───── Listed records

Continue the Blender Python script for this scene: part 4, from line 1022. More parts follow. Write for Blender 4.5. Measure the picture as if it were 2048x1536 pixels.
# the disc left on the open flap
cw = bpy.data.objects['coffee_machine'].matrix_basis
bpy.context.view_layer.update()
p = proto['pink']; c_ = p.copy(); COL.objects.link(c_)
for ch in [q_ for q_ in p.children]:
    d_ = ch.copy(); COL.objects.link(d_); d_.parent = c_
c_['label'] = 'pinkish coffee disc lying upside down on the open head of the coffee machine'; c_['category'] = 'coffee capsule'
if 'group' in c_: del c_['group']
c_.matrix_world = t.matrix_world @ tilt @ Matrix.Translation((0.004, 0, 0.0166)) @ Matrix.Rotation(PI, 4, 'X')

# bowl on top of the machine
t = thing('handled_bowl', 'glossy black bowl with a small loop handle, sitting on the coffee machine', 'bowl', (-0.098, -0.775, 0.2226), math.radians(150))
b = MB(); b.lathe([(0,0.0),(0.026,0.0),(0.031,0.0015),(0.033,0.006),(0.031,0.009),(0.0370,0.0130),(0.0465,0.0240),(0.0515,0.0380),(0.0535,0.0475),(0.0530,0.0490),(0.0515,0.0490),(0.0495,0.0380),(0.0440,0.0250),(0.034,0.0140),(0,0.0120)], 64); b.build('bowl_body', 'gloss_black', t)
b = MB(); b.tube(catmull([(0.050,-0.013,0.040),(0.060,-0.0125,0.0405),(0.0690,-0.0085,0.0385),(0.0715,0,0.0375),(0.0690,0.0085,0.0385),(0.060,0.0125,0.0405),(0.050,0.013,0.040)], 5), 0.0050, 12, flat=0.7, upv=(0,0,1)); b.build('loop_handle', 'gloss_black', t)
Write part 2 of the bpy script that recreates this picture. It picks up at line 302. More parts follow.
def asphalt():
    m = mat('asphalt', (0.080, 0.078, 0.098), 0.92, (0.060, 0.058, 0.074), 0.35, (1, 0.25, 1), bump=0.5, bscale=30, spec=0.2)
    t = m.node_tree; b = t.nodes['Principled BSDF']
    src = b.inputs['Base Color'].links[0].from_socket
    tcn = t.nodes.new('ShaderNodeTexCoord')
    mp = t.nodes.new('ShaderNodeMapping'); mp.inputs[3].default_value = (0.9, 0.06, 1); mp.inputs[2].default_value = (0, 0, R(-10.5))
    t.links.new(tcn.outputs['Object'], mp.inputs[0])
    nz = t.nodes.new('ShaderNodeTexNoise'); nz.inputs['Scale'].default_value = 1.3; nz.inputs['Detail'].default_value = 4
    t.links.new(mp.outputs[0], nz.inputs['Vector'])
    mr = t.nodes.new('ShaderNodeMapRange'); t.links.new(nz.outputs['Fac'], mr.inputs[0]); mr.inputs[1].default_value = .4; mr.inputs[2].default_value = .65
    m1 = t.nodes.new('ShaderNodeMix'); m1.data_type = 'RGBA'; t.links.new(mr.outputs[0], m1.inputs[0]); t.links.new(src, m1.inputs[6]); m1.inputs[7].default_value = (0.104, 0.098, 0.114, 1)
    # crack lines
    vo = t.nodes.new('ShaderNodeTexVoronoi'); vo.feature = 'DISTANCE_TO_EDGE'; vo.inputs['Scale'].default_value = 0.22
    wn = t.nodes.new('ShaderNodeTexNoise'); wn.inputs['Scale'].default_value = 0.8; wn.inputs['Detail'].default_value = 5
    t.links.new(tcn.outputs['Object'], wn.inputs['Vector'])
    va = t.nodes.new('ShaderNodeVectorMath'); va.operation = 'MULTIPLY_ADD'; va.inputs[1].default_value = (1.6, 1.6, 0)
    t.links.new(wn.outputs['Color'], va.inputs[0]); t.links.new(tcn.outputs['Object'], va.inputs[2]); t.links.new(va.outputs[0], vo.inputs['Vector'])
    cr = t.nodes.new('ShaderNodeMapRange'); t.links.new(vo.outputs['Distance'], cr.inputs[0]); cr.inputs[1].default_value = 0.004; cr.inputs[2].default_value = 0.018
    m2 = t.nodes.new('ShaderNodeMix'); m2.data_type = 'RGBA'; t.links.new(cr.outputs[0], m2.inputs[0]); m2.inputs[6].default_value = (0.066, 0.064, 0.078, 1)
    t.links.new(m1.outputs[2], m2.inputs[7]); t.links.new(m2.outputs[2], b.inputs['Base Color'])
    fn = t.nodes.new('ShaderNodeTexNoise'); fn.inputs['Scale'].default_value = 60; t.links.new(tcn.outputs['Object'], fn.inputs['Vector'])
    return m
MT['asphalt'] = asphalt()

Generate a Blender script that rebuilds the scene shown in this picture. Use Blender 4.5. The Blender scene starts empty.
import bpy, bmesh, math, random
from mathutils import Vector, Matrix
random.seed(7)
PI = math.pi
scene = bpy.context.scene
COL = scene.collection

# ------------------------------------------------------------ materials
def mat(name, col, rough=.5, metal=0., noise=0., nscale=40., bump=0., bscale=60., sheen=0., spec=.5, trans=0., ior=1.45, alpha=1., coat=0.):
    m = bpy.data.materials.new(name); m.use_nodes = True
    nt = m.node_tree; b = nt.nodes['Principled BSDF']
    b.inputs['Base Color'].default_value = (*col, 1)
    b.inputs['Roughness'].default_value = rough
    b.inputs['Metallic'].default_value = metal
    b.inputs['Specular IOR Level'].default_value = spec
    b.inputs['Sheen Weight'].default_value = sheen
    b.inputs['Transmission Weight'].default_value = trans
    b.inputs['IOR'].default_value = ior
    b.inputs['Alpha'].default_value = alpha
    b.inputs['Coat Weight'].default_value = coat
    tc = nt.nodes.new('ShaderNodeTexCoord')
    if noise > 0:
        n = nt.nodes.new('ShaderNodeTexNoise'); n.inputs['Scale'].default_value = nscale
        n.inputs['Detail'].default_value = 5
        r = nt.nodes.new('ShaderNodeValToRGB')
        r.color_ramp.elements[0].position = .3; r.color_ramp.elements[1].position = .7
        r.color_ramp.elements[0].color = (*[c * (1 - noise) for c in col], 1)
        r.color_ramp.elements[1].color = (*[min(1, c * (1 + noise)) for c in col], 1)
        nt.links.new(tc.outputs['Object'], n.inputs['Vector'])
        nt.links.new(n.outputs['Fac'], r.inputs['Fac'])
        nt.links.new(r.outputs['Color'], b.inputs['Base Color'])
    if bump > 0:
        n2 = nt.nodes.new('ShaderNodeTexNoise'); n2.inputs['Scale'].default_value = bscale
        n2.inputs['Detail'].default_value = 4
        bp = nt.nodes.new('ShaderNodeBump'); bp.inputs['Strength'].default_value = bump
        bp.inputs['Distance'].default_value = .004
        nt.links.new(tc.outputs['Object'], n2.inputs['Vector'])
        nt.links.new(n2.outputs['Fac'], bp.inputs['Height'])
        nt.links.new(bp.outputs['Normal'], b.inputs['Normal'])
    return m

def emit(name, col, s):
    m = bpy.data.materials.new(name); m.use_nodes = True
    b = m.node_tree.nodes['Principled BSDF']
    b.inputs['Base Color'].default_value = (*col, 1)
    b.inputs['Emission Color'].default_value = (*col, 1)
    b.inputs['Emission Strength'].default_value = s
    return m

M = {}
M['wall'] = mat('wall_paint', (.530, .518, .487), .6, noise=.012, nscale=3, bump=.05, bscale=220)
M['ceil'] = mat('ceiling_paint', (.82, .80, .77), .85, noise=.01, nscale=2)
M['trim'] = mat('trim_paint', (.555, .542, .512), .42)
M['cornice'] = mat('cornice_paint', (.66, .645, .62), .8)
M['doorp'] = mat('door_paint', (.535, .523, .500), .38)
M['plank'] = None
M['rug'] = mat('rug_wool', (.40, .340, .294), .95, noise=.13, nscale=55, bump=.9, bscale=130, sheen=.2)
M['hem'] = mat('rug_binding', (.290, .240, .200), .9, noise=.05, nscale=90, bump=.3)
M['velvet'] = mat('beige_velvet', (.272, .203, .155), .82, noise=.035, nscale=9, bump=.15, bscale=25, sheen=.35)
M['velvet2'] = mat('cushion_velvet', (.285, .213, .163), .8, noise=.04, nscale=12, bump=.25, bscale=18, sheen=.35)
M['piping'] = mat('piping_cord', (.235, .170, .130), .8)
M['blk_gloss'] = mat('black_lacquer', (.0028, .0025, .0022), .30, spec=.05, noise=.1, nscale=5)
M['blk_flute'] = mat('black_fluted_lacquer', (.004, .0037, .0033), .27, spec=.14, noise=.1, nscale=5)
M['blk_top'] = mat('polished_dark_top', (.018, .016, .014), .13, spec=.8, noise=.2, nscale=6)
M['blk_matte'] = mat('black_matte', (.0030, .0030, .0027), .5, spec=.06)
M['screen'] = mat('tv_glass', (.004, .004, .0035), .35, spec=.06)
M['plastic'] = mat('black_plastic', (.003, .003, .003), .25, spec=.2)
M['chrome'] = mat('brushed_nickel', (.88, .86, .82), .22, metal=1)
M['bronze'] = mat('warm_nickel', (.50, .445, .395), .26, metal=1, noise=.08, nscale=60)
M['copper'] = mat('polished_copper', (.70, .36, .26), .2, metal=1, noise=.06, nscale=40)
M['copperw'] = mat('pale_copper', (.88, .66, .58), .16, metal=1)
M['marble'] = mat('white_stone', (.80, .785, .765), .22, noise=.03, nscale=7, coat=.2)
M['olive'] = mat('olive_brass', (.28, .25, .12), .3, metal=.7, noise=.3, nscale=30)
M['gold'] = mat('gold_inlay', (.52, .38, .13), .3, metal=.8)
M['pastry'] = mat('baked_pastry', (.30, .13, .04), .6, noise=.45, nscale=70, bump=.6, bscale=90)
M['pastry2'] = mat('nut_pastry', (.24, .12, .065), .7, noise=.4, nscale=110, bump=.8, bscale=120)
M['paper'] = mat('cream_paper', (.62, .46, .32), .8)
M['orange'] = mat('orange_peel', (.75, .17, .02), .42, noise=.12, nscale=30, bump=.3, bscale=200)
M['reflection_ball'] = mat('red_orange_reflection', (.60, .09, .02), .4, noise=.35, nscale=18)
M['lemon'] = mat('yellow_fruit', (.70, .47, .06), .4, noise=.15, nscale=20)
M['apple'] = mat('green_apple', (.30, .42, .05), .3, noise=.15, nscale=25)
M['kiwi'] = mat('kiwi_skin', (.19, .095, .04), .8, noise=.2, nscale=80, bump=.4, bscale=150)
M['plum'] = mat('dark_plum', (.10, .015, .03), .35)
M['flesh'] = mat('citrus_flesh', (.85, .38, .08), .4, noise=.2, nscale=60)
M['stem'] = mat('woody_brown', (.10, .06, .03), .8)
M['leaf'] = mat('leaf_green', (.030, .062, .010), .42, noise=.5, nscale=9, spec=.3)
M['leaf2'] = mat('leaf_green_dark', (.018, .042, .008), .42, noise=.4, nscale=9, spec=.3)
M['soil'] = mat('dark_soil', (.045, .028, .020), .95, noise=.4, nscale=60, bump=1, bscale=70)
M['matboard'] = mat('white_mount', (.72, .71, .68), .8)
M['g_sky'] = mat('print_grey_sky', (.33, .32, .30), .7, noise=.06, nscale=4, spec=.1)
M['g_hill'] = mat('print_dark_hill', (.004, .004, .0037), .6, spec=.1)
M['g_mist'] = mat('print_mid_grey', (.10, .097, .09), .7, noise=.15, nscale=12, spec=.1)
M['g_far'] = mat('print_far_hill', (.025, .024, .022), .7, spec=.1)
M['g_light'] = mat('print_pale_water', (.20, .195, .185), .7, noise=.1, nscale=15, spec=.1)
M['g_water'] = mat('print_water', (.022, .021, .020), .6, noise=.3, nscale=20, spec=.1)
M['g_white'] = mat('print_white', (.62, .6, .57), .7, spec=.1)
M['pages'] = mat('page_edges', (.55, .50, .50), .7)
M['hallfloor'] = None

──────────

Print, unaltered, every line from the beginning of the material down to the line with "b.build('loop_handle', 'gloss_black', t)".

Continue the Blender Python script for this scene: part 4, from line 1022. More parts follow. Write for Blender 4.5. Measure the picture as if it were 2048x1536 pixels.
# the disc left on the open flap
cw = bpy.data.objects['coffee_machine'].matrix_basis
bpy.context.view_layer.update()
p = proto['pink']; c_ = p.copy(); COL.objects.link(c_)
for ch in [q_ for q_ in p.children]:
    d_ = ch.copy(); COL.objects.link(d_); d_.parent = c_
c_['label'] = 'pinkish coffee disc lying upside down on the open head of the coffee machine'; c_['category'] = 'coffee capsule'
if 'group' in c_: del c_['group']
c_.matrix_world = t.matrix_world @ tilt @ Matrix.Translation((0.004, 0, 0.0166)) @ Matrix.Rotation(PI, 4, 'X')

# bowl on top of the machine
t = thing('handled_bowl', 'glossy black bowl with a small loop handle, sitting on the coffee machine', 'bowl', (-0.098, -0.775, 0.2226), math.radians(150))
b = MB(); b.lathe([(0,0.0),(0.026,0.0),(0.031,0.0015),(0.033,0.006),(0.031,0.009),(0.0370,0.0130),(0.0465,0.0240),(0.0515,0.0380),(0.0535,0.0475),(0.0530,0.0490),(0.0515,0.0490),(0.0495,0.0380),(0.0440,0.0250),(0.034,0.0140),(0,0.0120)], 64); b.build('bowl_body', 'gloss_black', t)
b = MB(); b.tube(catmull([(0.050,-0.013,0.040),(0.060,-0.0125,0.0405),(0.0690,-0.0085,0.0385),(0.0715,0,0.0375),(0.0690,0.0085,0.0385),(0.060,0.0125,0.0405),(0.050,0.013,0.040)], 5), 0.0050, 12, flat=0.7, upv=(0,0,1)); b.build('loop_handle', 'gloss_black', t)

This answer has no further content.